- SHORT TASK
The data below is to be returned in full and exactly.

▼

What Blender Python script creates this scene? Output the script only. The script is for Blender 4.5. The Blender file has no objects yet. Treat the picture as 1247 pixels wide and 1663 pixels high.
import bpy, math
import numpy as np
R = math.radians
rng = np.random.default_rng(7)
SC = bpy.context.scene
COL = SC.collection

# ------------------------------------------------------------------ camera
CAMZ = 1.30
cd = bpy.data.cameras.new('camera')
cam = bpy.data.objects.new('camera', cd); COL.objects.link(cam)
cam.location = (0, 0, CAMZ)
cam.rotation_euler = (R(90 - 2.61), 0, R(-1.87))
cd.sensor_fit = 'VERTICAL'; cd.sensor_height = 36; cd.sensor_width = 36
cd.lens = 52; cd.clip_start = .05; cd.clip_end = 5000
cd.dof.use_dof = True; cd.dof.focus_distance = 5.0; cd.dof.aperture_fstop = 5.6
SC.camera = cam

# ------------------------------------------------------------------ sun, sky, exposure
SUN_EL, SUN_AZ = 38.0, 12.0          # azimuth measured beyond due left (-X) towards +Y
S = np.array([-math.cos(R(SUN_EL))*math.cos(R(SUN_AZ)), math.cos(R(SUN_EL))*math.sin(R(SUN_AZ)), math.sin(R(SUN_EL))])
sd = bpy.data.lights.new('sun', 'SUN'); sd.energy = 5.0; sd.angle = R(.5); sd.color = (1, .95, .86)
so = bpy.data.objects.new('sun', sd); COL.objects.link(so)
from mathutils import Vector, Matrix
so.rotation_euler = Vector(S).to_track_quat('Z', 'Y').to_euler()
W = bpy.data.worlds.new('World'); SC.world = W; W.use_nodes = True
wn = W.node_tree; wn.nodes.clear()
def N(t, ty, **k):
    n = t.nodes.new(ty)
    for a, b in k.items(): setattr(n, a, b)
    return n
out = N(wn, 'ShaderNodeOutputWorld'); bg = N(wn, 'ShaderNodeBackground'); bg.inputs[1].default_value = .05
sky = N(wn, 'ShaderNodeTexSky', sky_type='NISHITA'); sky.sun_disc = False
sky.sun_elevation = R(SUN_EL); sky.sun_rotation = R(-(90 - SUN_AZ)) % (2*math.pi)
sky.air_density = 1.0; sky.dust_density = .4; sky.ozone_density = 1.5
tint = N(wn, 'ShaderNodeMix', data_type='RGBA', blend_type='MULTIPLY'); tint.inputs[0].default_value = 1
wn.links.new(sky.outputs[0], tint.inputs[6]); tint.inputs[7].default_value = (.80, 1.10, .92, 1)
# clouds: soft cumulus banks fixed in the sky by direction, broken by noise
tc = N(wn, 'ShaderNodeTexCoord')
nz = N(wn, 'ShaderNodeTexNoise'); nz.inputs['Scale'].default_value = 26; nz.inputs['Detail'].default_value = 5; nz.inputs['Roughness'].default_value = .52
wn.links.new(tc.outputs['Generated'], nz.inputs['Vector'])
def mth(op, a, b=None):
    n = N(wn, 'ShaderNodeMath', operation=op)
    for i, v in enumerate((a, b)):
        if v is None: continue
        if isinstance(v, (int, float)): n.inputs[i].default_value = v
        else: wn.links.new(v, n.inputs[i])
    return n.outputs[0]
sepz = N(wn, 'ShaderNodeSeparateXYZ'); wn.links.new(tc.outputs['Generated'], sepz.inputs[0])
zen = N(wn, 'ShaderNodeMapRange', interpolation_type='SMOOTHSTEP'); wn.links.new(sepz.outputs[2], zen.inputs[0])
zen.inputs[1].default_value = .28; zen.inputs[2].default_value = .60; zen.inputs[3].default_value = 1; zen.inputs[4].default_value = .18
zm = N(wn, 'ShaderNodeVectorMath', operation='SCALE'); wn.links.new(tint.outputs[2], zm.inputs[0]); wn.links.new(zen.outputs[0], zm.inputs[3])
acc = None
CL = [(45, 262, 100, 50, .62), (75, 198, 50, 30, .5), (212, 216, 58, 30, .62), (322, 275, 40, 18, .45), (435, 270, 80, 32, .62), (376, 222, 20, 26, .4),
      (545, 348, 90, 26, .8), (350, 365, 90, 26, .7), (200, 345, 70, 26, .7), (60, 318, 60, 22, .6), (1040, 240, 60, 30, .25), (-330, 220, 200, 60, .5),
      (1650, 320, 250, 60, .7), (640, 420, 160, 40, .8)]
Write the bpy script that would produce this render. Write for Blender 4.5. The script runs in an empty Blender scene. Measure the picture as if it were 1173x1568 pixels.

▲

- RESULT OF THIS TASK
What Blender Python script creates this scene? Output the script only. The script is for Blender 4.5. The Blender file has no objects yet. Treat the picture as 1247 pixels wide and 1663 pixels high.
import bpy, math
import numpy as np
R = math.radians
rng = np.random.default_rng(7)
SC = bpy.context.scene
COL = SC.collection

# ------------------------------------------------------------------ camera
CAMZ = 1.30
cd = bpy.data.cameras.new('camera')
cam = bpy.data.objects.new('camera', cd); COL.objects.link(cam)
cam.location = (0, 0, CAMZ)
cam.rotation_euler = (R(90 - 2.61), 0, R(-1.87))
cd.sensor_fit = 'VERTICAL'; cd.sensor_height = 36; cd.sensor_width = 36
cd.lens = 52; cd.clip_start = .05; cd.clip_end = 5000
cd.dof.use_dof = True; cd.dof.focus_distance = 5.0; cd.dof.aperture_fstop = 5.6
SC.camera = cam

# ------------------------------------------------------------------ sun, sky, exposure
SUN_EL, SUN_AZ = 38.0, 12.0          # azimuth measured beyond due left (-X) towards +Y
S = np.array([-math.cos(R(SUN_EL))*math.cos(R(SUN_AZ)), math.cos(R(SUN_EL))*math.sin(R(SUN_AZ)), math.sin(R(SUN_EL))])
sd = bpy.data.lights.new('sun', 'SUN'); sd.energy = 5.0; sd.angle = R(.5); sd.color = (1, .95, .86)
so = bpy.data.objects.new('sun', sd); COL.objects.link(so)
from mathutils import Vector, Matrix
so.rotation_euler = Vector(S).to_track_quat('Z', 'Y').to_euler()
W = bpy.data.worlds.new('World'); SC.world = W; W.use_nodes = True
wn = W.node_tree; wn.nodes.clear()
def N(t, ty, **k):
    n = t.nodes.new(ty)
    for a, b in k.items(): setattr(n, a, b)
    return n
out = N(wn, 'ShaderNodeOutputWorld'); bg = N(wn, 'ShaderNodeBackground'); bg.inputs[1].default_value = .05
sky = N(wn, 'ShaderNodeTexSky', sky_type='NISHITA'); sky.sun_disc = False
sky.sun_elevation = R(SUN_EL); sky.sun_rotation = R(-(90 - SUN_AZ)) % (2*math.pi)
sky.air_density = 1.0; sky.dust_density = .4; sky.ozone_density = 1.5
tint = N(wn, 'ShaderNodeMix', data_type='RGBA', blend_type='MULTIPLY'); tint.inputs[0].default_value = 1
wn.links.new(sky.outputs[0], tint.inputs[6]); tint.inputs[7].default_value = (.80, 1.10, .92, 1)
# clouds: soft cumulus banks fixed in the sky by direction, broken by noise
tc = N(wn, 'ShaderNodeTexCoord')
nz = N(wn, 'ShaderNodeTexNoise'); nz.inputs['Scale'].default_value = 26; nz.inputs['Detail'].default_value = 5; nz.inputs['Roughness'].default_value = .52
wn.links.new(tc.outputs['Generated'], nz.inputs['Vector'])
def mth(op, a, b=None):
    n = N(wn, 'ShaderNodeMath', operation=op)
    for i, v in enumerate((a, b)):
        if v is None: continue
        if isinstance(v, (int, float)): n.inputs[i].default_value = v
        else: wn.links.new(v, n.inputs[i])
    return n.outputs[0]
sepz = N(wn, 'ShaderNodeSeparateXYZ'); wn.links.new(tc.outputs['Generated'], sepz.inputs[0])
zen = N(wn, 'ShaderNodeMapRange', interpolation_type='SMOOTHSTEP'); wn.links.new(sepz.outputs[2], zen.inputs[0])
zen.inputs[1].default_value = .28; zen.inputs[2].default_value = .60; zen.inputs[3].default_value = 1; zen.inputs[4].default_value = .18
zm = N(wn, 'ShaderNodeVectorMath', operation='SCALE'); wn.links.new(tint.outputs[2], zm.inputs[0]); wn.links.new(zen.outputs[0], zm.inputs[3])
acc = None
CL = [(45, 262, 100, 50, .62), (75, 198, 50, 30, .5), (212, 216, 58, 30, .62), (322, 275, 40, 18, .45), (435, 270, 80, 32, .62), (376, 222, 20, 26, .4),
      (545, 348, 90, 26, .8), (350, 365, 90, 26, .7), (200, 345, 70, 26, .7), (60, 318, 60, 22, .6), (1040, 240, 60, 30, .25), (-330, 220, 200, 60, .5),
      (1650, 320, 250, 60, .7), (640, 420, 160, 40, .8)]
Write the bpy script that would produce this render. Write for Blender 4.5. The script runs in an empty Blender scene. Measure the picture as if it were 1173x1568 pixels.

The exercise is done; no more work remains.